A Portuguese opposition party has launched a motion of no-confidence in the Socialist government over its failure to prevent the loss of human lives in this week's lethal wildfires, the second such disaster in four months.
Hundreds of fires have raged across northern and central Portugal since Sunday after the driest summer in nearly 90 years, killing at least 41 people and overwhelming fire-fighting and rescue services.
The fires were dying down on Tuesday under the first real rain since June, when an even deadlier forest blaze - Portugal's worst disaster in living memory - killed 64 people.
The no-confidence motion proposed by the small centre-right CDS-PP party is largely symbolic as the minority Socialist government is backed in parliament by two left-wing parties.
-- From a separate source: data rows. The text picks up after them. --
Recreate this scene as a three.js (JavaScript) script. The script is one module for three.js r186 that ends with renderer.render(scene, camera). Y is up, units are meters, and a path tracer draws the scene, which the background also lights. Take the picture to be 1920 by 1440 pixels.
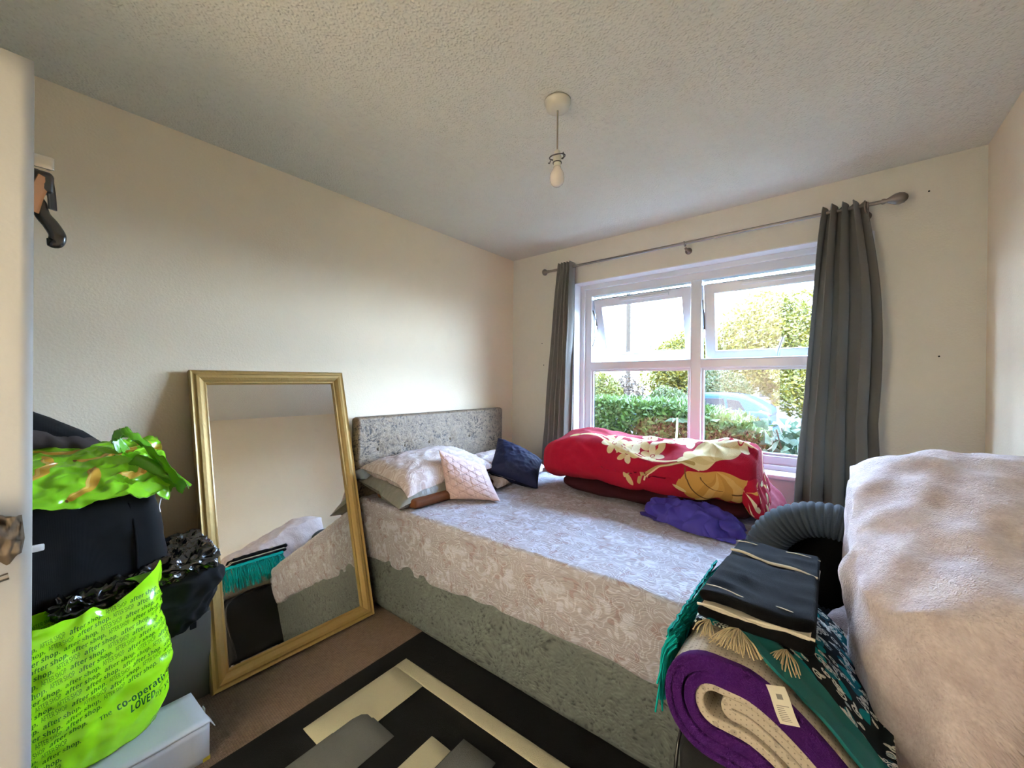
import * as THREE from 'three';
import { mergeGeometries, mergeVertices } from 'three/addons/utils/BufferGeometryUtils.js';
import { createNoise2D, createNoise3D, createNoise4D } from 'simplex-noise';

// ---------------------------------------------------------------- camera, sky, sun, exposure
const scene = new THREE.Scene();
const camera = new THREE.PerspectiveCamera(88.766, 4 / 3, 0.02, 200);
camera.position.set(2.3065, 1.2723, 2.8123);
camera.up.set(-0.0081116, 0.9999618, 0.00325632);
camera.lookAt(2.3065 - 0.63518586, 1.2723 - 0.00263744, 2.8123 - 0.77235482);
const renderer = new THREE.WebGLRenderer({ antialias: true });
renderer.toneMapping = THREE.LinearToneMapping;
renderer.toneMappingExposure = 1.06;
renderer.shadowMap.enabled = true;
const SKY = 52, SUN = 22, HALL_FILL = 120;
{ // hazy bright sky: a little bluer overhead, warmer towards the horizon; the same all the way round
  const W = 64, H = 64, d = new Float32Array(W * H * 4);
  for (let y = 0; y < H; y++) {
    const up = Math.max(0, Math.sin(((y + 0.5) / H - 0.5) * Math.PI)), k = Math.pow(up, 0.6);
    for (let x = 0; x < W; x++) d.set([0.74 - 0.26 * k, 0.95 - 0.18 * k, 1.20 + 0.10 * k, 1], (y * W + x) * 4);
  }
  const t = new THREE.DataTexture(d, W, H, THREE.RGBAFormat, THREE.FloatType);
  t.mapping = THREE.EquirectangularReflectionMapping; t.magFilter = THREE.LinearFilter; t.needsUpdate = true;
  scene.background = t; scene.backgroundIntensity = SKY;
}
const sun = new THREE.DirectionalLight(0xffe6b0, SUN);   // evening sun from behind the house
sun.position.set(7, 9.5, 13); sun.target.position.set(0, 0, -6); sun.castShadow = true; sun.shadow.radius = 2;
Object.assign(sun.shadow.camera, { left: -25, right: 25, top: 25, bottom: -25, near: 0.5, far: 80 });
sun.shadow.mapSize.set(2048, 2048);
sun.name = 'sun'; sun.target.name = 'sun_target';
scene.add(sun, sun.target);

// ---------------------------------------------------------------- helpers
let seed = 20240611;
const rnd = () => { seed = (seed + 0x6d2b79f5) | 0; let t = Math.imul(seed ^ (seed >>> 15), 1 | seed); t = (t + Math.imul(t ^ (t >>> 7), 61 | t)) ^ t; return ((t ^ (t >>> 14)) >>> 0) / 4294967296; };
const n2 = createNoise2D(rnd), n3 = createNoise3D(rnd), n4 = createNoise4D(rnd);
const { clamp, lerp, smoothstep } = THREE.MathUtils;
const PI = Math.PI, V = (x, y, z) => new THREE.Vector3(x, y, z);
const fbm3 = (x, y, z, o = 3) => { let s = 0, a = 1, t = 0; for (let i = 0; i < o; i++) { s += a * n3(x, y, z); t += a; a *= 0.5; x = x * 2 + 7; y *= 2; z = z * 2 + 3; } return s / t; };
const ridge = (x, y, z) => 1 - 2 * Math.abs(n3(x, y, z));
// noise that tiles over the unit square
const tn = (u, v, f, s = 0) => { const a = u * 2 * PI, b = v * 2 * PI, r = f / (2 * PI); return n4(Math.cos(a) * r + s, Math.sin(a) * r + s * 1.7, Math.cos(b) * r - s, Math.sin(b) * r + s * 0.3); };
const tfbm = (u, v, f, o = 4, s = 0) => { let t = 0, a = 1, k = 0; for (let i = 0; i < o; i++) { t += a * tn(u, v, f, s + i * 11); k += a; a *= 0.55; f *= 2; } return t / k; };

const used = new Map();
function numbered(name) { const n = used.get(name) ?? 0; used.set(name, n + 1); return n ? `${name}_${String(n).padStart(3, '0')}` : name; }
function tag(o, label, category, group, kind) { o.userData.label = label; if (category) o.userData.category = category; if (group) o.userData.group = group; if (kind) o.userData.kind = kind; return o; }
function thing(name, label, category, [x, y, z] = [0, 0, 0], turn = 0, group) {
  const g = new THREE.Group(); g.name = numbered(name); g.position.set(x, y, z); g.rotation.y = turn; scene.add(g);
  return tag(g, label, category, group);
}
function part(name, geo, mat, parent = scene, label) {
  const g = Array.isArray(geo) ? mergeGeometries(geo.map((q) => { const c = q.index ? q.toNonIndexed() : q; for (const k of Object.keys(c.attributes)) if (!['position', 'normal', 'uv'].includes(k)) c.deleteAttribute(k); return c; })) : geo;
  const m = new THREE.Mesh(g, mat); m.name = parent === scene ? numbered(name) : name; m.castShadow = m.receiveShadow = true; parent.add(m);
  if (label) m.userData.label = label;
  return m;
}
function single(name, geo, mat, label, category, group) { return tag(part(name, geo, mat), label, category, group); }
function struct(name, geo, mat, label) { const m = part(name, geo, mat); m.userData.kind = 'structure'; if (label) m.userData.label = label; return m; }

function smooth(geo, q = 1e4) {   // smooth normals across uv seams, by position
  geo.computeVertexNormals();
  const p = geo.attributes.position, n = geo.attributes.normal, map = new Map();
  for (let i = 0; i < p.count; i++) {
    const k = `${Math.round(p.getX(i) * q)},${Math.round(p.getY(i) * q)},${Math.round(p.getZ(i) * q)}`;
    const a = map.get(k) ?? map.set(k, [0, 0, 0, []]).get(k);
    a[0] += n.getX(i); a[1] += n.getY(i); a[2] += n.getZ(i); a[3].push(i);
  }
  for (const a of map.values()) { const l = Math.hypot(a[0], a[1], a[2]) || 1; for (const i of a[3]) n.setXYZ(i, a[0] / l, a[1] / l, a[2] / l); }
  return geo;
}
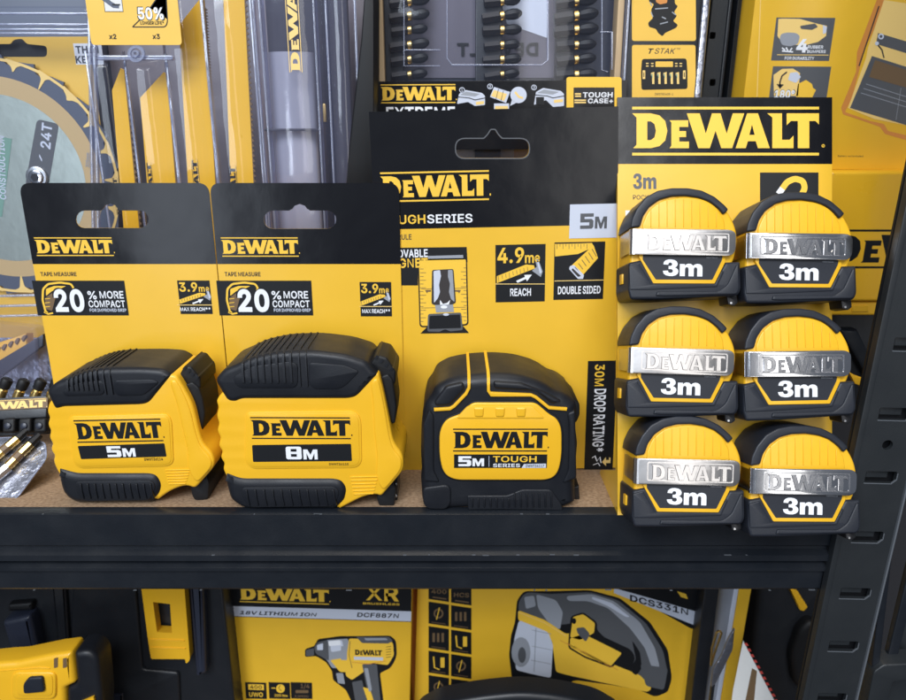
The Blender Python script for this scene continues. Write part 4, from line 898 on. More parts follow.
mb.slab([rc(u0,0,u1,v1),hh],-.0005,0,'yellow_print_muted')
mb.prism(bk.P([(-8,36),(50,36),(50,60),(-8,60)]),-.006,-.004,'slot_dark')
o=thing('backing_card',bk,'yellow backing card with white thin kerf label behind the circular saw blade','backing card'); mb.build('card_sheet',o)
mb=MB(bk); mb.flat(rc(*bk.box(73,43.5,104,64.5,E)),E,'white_ink'); mb.text('THIN',(75,46,99,53.5),2*E,'case_navy',.04); mb.text('KERF',(75,56,99,63.4),2*E,'case_navy',.04); mb.build('label_plate',o)
# its clear shell
cf=base_at(20,.112)
mb=MB(cf); 
q=cf.P(rnd([(-60,3),(85,3),(92,8),(100,420),(-60,420)],4)); mb.loft([(q,-.018),(inset(q,.0015),-.002),(inset(q,.0035),0)],'clear_blue',cap0=False)
for y in (13,24,29,33): mb.line([(-60,y),(90,y+.6)],.0012,.0008,'clear_edge',px=True,h0=-.001,bev=.0003)
for x in (88,93): mb.line([(x,5),(x+6,300)],.0016,.001,'clear_edge',px=True,h0=-.002,bev=.0004)
for y in (298,308,318): mb.line([(-60,y),(60,y-3)],.0014,.001,'clear_edge',px=True,h0=-.001,bev=.0004)
o=mb.build('clamshell',fr=cf); tag(o,'clear bluish plastic clamshell over the round saw blade at far left','clamshell')
# grey panel behind, top left
gf=base_at(20,.16); mb=MB(gf); u0=gf.uv(-80,30)[0];u1=gf.uv(92,30)[0]; mb.prism(rc(u0,0,u1,gf.uv(20,-80)[1]),-.02,0,'disc_slate',.003,3)
o=mb.build('plastic_crate',fr=gf); tag(o,'grey blue plastic box behind the round saw blade, top left','box')
# ---- reciprocating saw blades in clear tubes
def saw(xl0,xl1,xr0,xr1,yt,yb,fr_,label,tip,pitch,letter):
    o=thing('saw_blade',fr_,label,'saw blade','straight yellow saw blades in clear sleeves')
    a0=fr_.uv(xl0,yt); a1=fr_.uv(xr0,yt+0); ub0=fr_.uv(xl1,yb)[0]; ub1=fr_.uv(xr1,yb)[0]
    vt_=a0[1]; vr=vt_+tip
    mb=MB(fr_)
    body=[(ub0,0),(fr_.uv(xl0,yt)[0],vt_-.0 if tip>=0 else vt_+tip),(a1[0],vt_ if tip<0 else vt_-.004),(ub1,0)]
    if tip<0: body=[(ub0,0),(a0[0],vt_+tip),(a1[0]-.002,vt_),(a1[0],vt_-.001),(ub1,0)]
    else: body=[(ub0,0),(a0[0],vt_-.012),(a0[0]+.004,vt_-.001),(a1[0]-.002,vt_-.0),(ub1,0)]
    mb.prism(body,-.0012,0,'yellow_plastic',.0002,1); mb.build('blade',o)
    mb=MB(fr_); L=vt_-.004; n=int(L/pitch); q=[(ub1-.0004,0)]
    for k in range(n):
        v=k*pitch; t=v/vt_; ue=ub1+(a1[0]-ub1)*t
        q += [(ue+.0003,v),(ue+.0016,v+pitch*.25),(ue+.0004,v+pitch*.8)]
    q.append((a1[0]-.0004,L))
    mb.prism(q,-.0011,-.0001,'brown_ink'); mb.build('teeth',o)
    if letter:
        mb=MB(fr_); mb.logo(letter,2*E,'black_ink',rot=90); mb.build('logo',o)
    return o
qf=base_at(150,.100,roll=-.3)
saw(109,108,124,128,68,185,qf,'coarse toothed yellow saw blade, leftmost under the yellow count card',-.012,.0034,(112,178,122,215))
saw(137,137,167,168,72,185,qf,'yellow saw blade with slanted tip, right half of the count card sleeve',-.014,.0016,(146,163,157,215))
saw(176,176,204,208,-2,185,qf,'wide fine toothed yellow saw blade right of the count card',-.014,.0016,(191,160,203,215))
saw(221,218,243,247,-30,185,qf,'widest yellow saw blade with large teeth left of the clear lettered tube',-.014,.0029,(228,166,240,215))
qc=base_at(150,.083)
mb=MB(qc); u0,v0=qc.uv(91.5,45); u1,v1=qc.uv(175,-25); mb.slab([rnd([(u0,v0),(u1,v0),(u1,v1),(u0,v1)],.002,3)],-.0005,0,'yellow_print_muted')
o=thing('header_card',qc,'yellow count card reading 50% above two sheathed saw blades','header card'); mb.build('card_sheet',o)
mb=MB(qc)
mb.flat(rc(*qc.box(101.5,-14,123.5,12,E)),E,'dark_ink'); mb.flat(rc(*qc.box(102.2,-13,122.8,11.3,2*E)),2*E,'paper_white')
mb.flat([(102,-6),(112,2),(119,6),(119,8.5),(113,8),(102,0)],3*E,'disc_slate',px=True); mb.flat([(112,4),(120,4),(120,5.6),(112,5.6)],4*E,'black_ink',px=True)
mb.line(rnd([(132.5,27,.1),(139,20.5,.1),(150,8,.1),(160,-6,.1),(166,-6,.1),(167.5,22,3),(165.5,27,3),(132.5,27,.1)],.1,4),.0005,2*E,'black_ink',px=True)
mb.text('50%',(136,6.5,165,20.6),3*E,'black_ink',.09); mb.text('50%',(137,7.4,164,19.8),4*E,'white_ink',.045)
mb.text('LONGER LIFE*',(140,21.2,164,24.6),3*E,'black_ink',.02)
mb.text('x2',(108.5,34,116.5,39),3*E,'black_ink',.03); mb.text('x3',(152,34,160,39),3*E,'black_ink',.03); mb.build('lettering',o)
def sleeve(xa,xb,yt,label,Y=.098,mt='clear_blue',dep=.010,xc=None):
    fr_=base_at((xa+xb)/2,Y); u0=fr_.uv(xa,120)[0]; u1=fr_.uv(xb,120)[0]; vt_=fr_.uv((xa+xb)/2,yt)[1]
    c=(u0+u1)/2; w=(u1-u0)/2; mb=MB(fr_); n=14; sec=[]
    for k in range(n+1):
        t=-1+2*k/n; sec.append((c+w*t, dep*(1-abs(t)**3.2)))
    vs=[];fs=[]
    rows=[(0,1),(vt_-.008,1),(vt_-.003,.8),(vt_-.0005,.4),(vt_,0)]
    for v,sc in rows:
        for u,h in sec: vs.append((u,v,h*sc))
    m=n+1
    for r in range(len(rows)-1):
        for k in range(n): fs.append((r*m+k,r*m+k+1,(r+1)*m+k+1,(r+1)*m+k))
    mb.add(vs,fs,mt)
    for e in (u0-.0012,u1): mb.box3((e,0,-.0004),(e+.0012,vt_+.002,.0006),'clear_edge',.0002)
    o=mb.build('clear_sleeve',fr=fr_,smooth=60); return tag(o,label,'plastic sleeve','clear plastic sleeves over the saw blades')
sleeve(96,131,55,'clear sleeve over the coarse blade, leftmost under the yellow count card')
sleeve(133,172,58,'clear sleeve over the slant-tipped blade under the yellow count card')
sleeve(173,212,-40,'long clear sleeve over the wide fine toothed blade',dep=.012)
sleeve(213,258,-40,'long clear sleeve over the widest large-toothed blade',dep=.012)
hg=base_at(136,.084); mb=MB(hg); mb.slab([hg.P(circ(137,54,8.5,24)),hg.P(circ(137,54,5.5,24))],0,.0015,'clear_edge'); mb.slab([hg.P(circ(137,54,3.6,20)),hg.P(circ(137,54,1.6,16))],0,.0025,'clear_edge')
mb.prism(hg.P(rrc(96,55,172,60,2)),-.004,-.001,'clear_edge',.0005); o=mb.build('plastic_stud',fr=hg); tag(o,'clear round plastic stud just below the yellow count card','plastic stud')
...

They have only to abstain for such a vote to fail.
But it comes amid growing public criticism of Socialist Prime Minister Antonio Costa's government over the perceived slowness of its response to the disaster. The government has so far enjoyed strong approval ratings due to an improving economy.
The government, which says the fires are due to an extraordinary spell of unusually dry weather, has declared three days of public mourning starting on Tuesday.
A report on the June fire pointed to failures in response times by emergency services and poor coordination by firefighters, in addition to a breakdown of communications networks used by the civil protection agency.
The latest blazes have brought the total area burned in Portugal this year to 350,000 hectares, the worst since 2003, making the country by far the worst hit by fires this year in the European Union.
The fires at the weekend also destroyed one of Portugal's oldest pine forests, whose trees were used to make the ships that carried Portuguese explorers around the globe during their voyages of discovery in the 15th and 16th centuries.